Divas with an eye for technology

Digital Divas

The last few years have seen a pronounced drop in the number of young women who pursue study and a career in information communication technology (ICT). But thanks to an innovative project called Digital Divas researchers are hoping to reverse the trend.

The collaborative project between researchers from Monash University’s faculties of Information Technology and Education, and Swinburne and Deakin universities has seen the development of an innovative program with the aim of increasing the number of girls who pursue a career in ICT.

Monash University’s Associate Professor Julie Fisher said that while young girls enjoy at using many ICT applications in the early years of secondary education, minimal numbers follow through with academic study at VCE and tertiary levels or take up employment opportunities within the industry.

“The number of young women entering the ICT workforce has been dropping for a number of years,” Associate Professor Fisher said.

“The Digital Divas project has been developed with the aim of helping to reverse that trend and convince female students that an ICT career or course is an attractive option for their future.

“It is aimed at girls in years eight, nine and ten, and since its first trial in 2008 ten schools have offered the girls-only elective designed by the research team.”

Research has found that girls are less likely to be interested in ICT where co-ed courses are offered; boys tend to dominate the discussions and activities, while in single-sex classes girls are happy to explore and discover together.

Each of the schools involved in the project run girls-only ICT classes covering the three components of the Digital Divas program: the curriculum, informal mentoring by female university students studying information technology (IT) and regular presentations by women working in ICT.

One of the first aims the program tries to do is break down the myths many girls have of ICT industry.

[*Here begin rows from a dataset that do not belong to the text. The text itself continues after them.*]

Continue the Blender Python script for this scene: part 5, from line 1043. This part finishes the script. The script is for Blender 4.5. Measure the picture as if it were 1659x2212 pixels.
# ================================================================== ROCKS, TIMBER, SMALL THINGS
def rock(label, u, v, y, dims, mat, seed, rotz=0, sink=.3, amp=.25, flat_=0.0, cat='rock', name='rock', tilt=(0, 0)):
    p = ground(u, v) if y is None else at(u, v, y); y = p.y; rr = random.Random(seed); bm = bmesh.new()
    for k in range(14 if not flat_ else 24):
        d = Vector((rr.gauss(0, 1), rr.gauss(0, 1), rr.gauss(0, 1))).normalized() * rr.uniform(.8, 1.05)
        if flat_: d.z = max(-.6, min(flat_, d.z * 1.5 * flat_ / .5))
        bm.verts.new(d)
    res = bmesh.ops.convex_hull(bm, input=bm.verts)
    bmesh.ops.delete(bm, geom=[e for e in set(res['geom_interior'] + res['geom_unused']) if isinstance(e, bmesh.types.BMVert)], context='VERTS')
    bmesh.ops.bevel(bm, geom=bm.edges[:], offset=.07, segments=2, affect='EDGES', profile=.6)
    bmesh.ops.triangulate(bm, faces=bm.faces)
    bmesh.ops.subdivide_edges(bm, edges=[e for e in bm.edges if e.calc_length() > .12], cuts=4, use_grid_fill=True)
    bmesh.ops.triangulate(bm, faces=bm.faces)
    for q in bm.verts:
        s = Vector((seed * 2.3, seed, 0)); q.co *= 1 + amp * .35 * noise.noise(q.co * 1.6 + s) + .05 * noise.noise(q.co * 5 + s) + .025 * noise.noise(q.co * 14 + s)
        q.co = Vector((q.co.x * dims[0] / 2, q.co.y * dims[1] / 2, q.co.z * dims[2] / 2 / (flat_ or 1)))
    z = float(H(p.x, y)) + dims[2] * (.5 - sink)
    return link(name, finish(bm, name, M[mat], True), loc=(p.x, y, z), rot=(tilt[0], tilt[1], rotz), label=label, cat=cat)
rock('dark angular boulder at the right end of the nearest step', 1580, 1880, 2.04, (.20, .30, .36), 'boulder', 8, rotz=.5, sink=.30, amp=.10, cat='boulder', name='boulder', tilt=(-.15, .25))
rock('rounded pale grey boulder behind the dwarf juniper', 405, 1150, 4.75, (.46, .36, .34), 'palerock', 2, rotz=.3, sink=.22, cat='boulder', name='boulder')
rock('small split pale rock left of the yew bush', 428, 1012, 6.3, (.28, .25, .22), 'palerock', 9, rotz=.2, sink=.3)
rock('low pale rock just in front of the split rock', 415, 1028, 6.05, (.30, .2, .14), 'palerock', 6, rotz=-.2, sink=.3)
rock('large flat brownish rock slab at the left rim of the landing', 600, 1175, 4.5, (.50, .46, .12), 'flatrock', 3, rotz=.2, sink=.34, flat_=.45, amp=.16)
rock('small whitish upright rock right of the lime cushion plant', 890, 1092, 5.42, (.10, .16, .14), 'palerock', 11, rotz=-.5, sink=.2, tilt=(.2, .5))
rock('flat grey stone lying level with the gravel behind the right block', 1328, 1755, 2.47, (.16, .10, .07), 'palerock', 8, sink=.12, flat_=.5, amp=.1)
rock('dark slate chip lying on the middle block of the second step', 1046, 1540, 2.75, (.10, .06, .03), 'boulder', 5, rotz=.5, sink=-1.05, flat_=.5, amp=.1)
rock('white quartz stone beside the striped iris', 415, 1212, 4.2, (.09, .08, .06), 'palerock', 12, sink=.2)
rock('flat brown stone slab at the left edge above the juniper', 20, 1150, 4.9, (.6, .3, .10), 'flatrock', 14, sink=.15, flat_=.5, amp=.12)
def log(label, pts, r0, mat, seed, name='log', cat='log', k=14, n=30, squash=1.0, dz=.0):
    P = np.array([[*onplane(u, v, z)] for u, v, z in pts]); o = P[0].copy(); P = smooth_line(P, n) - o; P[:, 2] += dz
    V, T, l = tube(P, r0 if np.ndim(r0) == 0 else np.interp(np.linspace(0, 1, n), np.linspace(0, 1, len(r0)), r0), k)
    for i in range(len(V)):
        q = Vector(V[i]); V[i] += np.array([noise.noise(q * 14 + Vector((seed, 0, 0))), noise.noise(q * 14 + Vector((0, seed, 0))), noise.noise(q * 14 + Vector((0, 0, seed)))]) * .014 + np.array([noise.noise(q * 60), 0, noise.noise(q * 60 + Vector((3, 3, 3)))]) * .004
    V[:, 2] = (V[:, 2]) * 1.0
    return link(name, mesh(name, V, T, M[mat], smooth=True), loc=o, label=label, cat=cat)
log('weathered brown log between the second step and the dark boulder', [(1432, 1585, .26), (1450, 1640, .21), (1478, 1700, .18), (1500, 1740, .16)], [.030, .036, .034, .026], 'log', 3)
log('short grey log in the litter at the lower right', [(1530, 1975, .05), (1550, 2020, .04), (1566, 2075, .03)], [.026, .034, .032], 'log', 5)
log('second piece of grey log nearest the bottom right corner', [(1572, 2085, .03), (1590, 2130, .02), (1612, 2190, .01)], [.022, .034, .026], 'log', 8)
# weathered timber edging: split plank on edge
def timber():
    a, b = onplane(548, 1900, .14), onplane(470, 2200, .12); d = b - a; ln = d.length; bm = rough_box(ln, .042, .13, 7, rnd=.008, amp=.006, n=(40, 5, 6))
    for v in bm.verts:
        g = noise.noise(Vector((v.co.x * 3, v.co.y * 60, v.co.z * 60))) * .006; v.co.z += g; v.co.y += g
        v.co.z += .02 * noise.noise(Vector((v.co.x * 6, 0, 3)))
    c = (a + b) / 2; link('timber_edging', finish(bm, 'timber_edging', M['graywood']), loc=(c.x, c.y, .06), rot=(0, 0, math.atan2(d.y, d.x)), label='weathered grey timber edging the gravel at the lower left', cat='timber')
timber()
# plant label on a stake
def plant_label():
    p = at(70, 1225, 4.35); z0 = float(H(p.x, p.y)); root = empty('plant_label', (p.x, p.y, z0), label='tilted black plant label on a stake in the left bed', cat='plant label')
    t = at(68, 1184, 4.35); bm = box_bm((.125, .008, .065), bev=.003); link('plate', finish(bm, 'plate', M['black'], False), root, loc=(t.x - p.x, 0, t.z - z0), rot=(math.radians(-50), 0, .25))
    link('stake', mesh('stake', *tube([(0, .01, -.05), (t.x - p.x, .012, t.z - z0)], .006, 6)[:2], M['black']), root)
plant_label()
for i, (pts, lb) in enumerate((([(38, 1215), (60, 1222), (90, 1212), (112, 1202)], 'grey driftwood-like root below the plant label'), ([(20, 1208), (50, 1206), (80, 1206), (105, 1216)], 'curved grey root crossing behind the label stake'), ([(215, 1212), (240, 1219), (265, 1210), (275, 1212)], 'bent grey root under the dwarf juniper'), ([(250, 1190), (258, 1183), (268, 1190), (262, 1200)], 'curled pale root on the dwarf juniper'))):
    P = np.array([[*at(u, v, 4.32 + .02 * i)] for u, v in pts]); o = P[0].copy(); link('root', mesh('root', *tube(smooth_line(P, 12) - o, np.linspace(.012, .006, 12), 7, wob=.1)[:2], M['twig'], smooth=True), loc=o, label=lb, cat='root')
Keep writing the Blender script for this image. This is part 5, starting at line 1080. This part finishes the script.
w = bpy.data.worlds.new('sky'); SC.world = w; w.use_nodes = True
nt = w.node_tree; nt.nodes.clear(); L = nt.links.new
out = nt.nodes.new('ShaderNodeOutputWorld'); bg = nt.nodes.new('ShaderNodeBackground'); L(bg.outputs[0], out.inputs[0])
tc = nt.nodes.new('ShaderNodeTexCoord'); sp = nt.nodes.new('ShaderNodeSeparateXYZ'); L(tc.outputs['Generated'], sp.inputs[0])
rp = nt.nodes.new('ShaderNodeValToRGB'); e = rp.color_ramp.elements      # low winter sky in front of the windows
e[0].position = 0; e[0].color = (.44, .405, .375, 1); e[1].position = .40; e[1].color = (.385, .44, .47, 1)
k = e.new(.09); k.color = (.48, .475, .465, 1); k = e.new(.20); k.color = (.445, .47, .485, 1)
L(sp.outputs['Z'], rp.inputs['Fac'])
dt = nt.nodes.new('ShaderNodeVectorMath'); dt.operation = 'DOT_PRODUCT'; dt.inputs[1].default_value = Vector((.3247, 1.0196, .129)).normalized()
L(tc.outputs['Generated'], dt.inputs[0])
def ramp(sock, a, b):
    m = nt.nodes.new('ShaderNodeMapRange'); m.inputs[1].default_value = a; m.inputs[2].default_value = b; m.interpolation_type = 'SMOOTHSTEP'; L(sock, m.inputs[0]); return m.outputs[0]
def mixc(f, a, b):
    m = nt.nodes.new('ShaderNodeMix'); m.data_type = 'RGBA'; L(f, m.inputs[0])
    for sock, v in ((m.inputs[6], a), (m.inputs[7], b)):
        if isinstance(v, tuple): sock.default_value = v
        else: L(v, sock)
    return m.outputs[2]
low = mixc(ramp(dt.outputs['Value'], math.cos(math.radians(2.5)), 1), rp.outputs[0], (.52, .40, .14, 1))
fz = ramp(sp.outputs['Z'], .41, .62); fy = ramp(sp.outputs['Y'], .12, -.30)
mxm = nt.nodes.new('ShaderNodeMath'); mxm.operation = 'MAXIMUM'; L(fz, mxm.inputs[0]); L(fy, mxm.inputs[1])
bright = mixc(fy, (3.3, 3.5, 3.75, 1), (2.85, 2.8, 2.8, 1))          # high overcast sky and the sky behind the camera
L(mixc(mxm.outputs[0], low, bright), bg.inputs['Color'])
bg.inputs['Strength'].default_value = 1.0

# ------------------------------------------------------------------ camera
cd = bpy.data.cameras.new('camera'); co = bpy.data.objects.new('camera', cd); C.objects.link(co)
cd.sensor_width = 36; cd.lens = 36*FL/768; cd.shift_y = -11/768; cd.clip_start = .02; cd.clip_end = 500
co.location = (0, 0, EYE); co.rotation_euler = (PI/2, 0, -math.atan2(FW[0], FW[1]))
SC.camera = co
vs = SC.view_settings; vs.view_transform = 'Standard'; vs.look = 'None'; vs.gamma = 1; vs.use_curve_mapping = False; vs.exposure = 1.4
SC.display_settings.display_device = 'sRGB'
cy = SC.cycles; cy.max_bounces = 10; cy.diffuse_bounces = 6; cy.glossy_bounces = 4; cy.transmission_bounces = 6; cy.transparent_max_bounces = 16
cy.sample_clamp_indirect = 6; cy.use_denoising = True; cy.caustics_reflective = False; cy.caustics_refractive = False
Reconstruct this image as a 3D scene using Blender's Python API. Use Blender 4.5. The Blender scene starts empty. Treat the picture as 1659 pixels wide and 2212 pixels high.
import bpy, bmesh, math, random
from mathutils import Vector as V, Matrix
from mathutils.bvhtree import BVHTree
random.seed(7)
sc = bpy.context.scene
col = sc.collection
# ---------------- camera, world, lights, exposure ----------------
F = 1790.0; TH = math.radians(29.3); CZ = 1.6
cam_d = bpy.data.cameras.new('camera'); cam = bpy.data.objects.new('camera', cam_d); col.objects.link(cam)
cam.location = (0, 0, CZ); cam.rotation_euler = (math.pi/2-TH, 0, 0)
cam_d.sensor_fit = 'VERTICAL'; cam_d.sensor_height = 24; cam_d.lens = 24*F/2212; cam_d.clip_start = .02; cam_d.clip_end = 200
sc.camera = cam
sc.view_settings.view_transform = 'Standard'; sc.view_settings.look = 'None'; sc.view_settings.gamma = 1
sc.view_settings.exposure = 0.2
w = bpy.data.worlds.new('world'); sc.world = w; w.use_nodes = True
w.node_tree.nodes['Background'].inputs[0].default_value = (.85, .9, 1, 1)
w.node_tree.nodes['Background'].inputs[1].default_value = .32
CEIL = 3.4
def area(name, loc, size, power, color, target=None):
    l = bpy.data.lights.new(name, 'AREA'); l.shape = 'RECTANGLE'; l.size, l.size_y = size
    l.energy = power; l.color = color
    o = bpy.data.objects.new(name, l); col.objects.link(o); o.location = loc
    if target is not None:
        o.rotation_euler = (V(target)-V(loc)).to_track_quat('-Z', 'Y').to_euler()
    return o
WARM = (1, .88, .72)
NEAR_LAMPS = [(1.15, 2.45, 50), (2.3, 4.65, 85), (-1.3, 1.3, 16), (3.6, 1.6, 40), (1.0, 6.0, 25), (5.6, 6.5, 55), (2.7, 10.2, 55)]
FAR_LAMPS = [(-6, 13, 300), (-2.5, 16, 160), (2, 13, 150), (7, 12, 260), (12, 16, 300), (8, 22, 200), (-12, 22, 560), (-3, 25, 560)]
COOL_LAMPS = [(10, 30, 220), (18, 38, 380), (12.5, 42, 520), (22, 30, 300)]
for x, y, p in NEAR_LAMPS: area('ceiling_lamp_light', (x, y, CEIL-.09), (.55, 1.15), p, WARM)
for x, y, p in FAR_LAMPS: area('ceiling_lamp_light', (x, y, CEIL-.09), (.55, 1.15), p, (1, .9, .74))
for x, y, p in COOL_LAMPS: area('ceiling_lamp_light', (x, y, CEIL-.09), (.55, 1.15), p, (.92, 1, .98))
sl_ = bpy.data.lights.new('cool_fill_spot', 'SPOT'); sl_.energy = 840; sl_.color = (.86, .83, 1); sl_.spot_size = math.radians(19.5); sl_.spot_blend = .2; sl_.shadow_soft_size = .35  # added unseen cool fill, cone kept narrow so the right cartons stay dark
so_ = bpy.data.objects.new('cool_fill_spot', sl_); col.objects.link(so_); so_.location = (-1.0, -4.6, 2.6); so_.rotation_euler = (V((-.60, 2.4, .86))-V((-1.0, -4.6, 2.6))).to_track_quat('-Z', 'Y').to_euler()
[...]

“It has been interesting to see that a majority of the girls at the start of the program have the same stereotypical image of a person working in IT,” Associate Professor Fisher said.

“It is as a middle-aged male who does programming. The program aims to challenge this image and open the girls’ minds to the possibility of pursuing a career in ICT.

The curriculum aspect of the program involves a range of modules that allows the girls to learn about ICT through real-world applications of graphic programs, video-editing, games development and data analysis.

The girls also have access to Expert Divas – female students from both Monash and Swinburne universities’ faculties of Information Technology – who provide informal mentoring. The Expert Divas work in the classroom with the girls and well as acting as ongoing role models.

A valuable component of the program is the regular classroom presentations by young women working in a variety of areas within ICT industry to show the diverse career paths available.

“From the girls’ post surveys analysed so far, we are seeing a change in attitude, with many finding that participating in Digital Divas has broadened their understanding of ICT,” Associate Professor Fisher said.

“We aim to track the programs impact on the girls’ attitudes towards ICT and ICT careers as they complete their Year 11 and 12 studies and beyond to see if they are heading into a career in IT.

“But only time will tell if we can reverse the decline in the number of girls pursuing ICT careers.”

The research team believe the Digital Divas program will stimulate girls’ interest in ICT and associated careers, and can be easily integrated into a school’s curriculum.

The Digital Divas project is funded through the ARC Linkage project scheme and industry partners the Australian Computing Society, Victorian ICT for Women Network and the Victorian Department of Education and Early Childhood Development.